Britain’s homeowners have been warned to brace themselves for a “significant” increase in interest rates from the Bank of England in response to Kwasi Kwarteng’s tax-cutting mini-budget last week.
Huw Pill, Threadneedle Street’s chief economist, added to the concerns of millions of mortgage payers who have already seen hundreds of home loan products pulled by lenders in anticipation of a big increase in the cost of borrowing.
With the financial markets signalling that the Bank might need to raise interest rates as high as 6%, Santander, HSBC and Nationwide were among the big lenders indicating that the end of cheap mortgages was coming to an end.
Roughly one in 10 deals have disappeared this week according to the online mortgage platform Dashly.
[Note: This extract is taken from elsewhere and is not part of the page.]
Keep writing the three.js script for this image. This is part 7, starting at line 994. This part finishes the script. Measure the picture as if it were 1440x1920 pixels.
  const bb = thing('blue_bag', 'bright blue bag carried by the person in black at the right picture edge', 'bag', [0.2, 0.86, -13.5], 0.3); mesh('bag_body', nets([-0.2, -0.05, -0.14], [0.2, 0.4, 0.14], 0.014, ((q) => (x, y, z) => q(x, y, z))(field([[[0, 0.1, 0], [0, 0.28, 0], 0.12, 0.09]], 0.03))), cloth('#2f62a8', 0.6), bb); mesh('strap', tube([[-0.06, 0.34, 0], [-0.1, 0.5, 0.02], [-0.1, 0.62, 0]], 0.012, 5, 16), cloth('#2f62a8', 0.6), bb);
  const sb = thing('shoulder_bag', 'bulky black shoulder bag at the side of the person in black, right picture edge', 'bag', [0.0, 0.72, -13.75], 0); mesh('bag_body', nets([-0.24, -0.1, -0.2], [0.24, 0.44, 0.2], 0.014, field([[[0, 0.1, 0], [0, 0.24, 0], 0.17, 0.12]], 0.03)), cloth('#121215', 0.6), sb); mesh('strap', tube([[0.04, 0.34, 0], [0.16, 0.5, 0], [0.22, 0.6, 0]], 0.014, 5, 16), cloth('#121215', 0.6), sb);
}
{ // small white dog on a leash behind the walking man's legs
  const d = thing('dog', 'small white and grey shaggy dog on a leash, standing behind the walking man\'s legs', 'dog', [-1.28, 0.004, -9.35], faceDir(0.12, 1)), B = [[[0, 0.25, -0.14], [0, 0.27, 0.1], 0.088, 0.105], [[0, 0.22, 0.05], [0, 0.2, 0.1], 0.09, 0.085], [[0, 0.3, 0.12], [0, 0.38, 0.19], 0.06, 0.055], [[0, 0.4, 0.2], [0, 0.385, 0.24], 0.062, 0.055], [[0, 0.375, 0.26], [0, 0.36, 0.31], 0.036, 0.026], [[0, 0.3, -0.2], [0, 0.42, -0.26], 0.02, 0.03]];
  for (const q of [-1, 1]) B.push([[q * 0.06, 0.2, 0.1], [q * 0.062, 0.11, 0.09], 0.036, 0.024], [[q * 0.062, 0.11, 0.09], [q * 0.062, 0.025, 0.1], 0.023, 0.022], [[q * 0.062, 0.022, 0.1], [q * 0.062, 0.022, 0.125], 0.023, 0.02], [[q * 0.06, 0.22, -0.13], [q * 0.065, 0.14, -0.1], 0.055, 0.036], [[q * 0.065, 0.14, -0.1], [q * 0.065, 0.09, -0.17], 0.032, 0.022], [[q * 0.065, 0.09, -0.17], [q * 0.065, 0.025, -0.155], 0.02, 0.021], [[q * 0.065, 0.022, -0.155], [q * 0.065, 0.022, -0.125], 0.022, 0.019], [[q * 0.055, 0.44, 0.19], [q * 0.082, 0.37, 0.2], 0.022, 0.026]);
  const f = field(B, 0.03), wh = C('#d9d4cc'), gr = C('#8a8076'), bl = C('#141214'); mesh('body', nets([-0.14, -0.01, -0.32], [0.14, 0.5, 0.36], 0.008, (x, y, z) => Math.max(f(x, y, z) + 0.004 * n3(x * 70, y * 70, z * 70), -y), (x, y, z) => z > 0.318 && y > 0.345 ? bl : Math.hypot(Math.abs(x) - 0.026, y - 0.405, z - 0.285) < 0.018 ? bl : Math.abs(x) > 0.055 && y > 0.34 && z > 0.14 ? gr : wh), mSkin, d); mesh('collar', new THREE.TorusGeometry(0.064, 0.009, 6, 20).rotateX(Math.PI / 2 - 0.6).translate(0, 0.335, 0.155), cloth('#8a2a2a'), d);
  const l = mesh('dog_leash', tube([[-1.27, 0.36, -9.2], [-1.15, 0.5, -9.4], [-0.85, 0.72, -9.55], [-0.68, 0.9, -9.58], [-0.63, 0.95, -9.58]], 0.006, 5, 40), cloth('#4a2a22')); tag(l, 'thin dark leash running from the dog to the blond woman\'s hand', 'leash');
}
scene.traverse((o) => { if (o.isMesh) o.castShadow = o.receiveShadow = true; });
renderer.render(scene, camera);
On Monday there were 7,490 residential and buy-to-let mortgage products available but by Tuesday evening there were 6,609, a drop of nearly 12%.
The Bank of Ireland, Clydesdale Bank, Post Office Money and a slew of building societies including Monmouthshire, Furness and Darlington were among those withdrawing products.
Pill sought to play down the possibility of an emergency rate hike from the Bank before the next scheduled meeting of its nine-strong monetary policy committee in early November.
But he made it clear a sizeable increase in official interest rates from their current 2.25% was in prospect – a move that will affect borrowers on floating-rate mortgages and those whose fixed-rate deals are ending.
“In my view, a combination of the fiscal announcements we have seen will act as a stimulus to demand in the economy,” Pill said of the mini-budget. “It is hard not to draw the conclusion that this will require a significant monetary policy response.”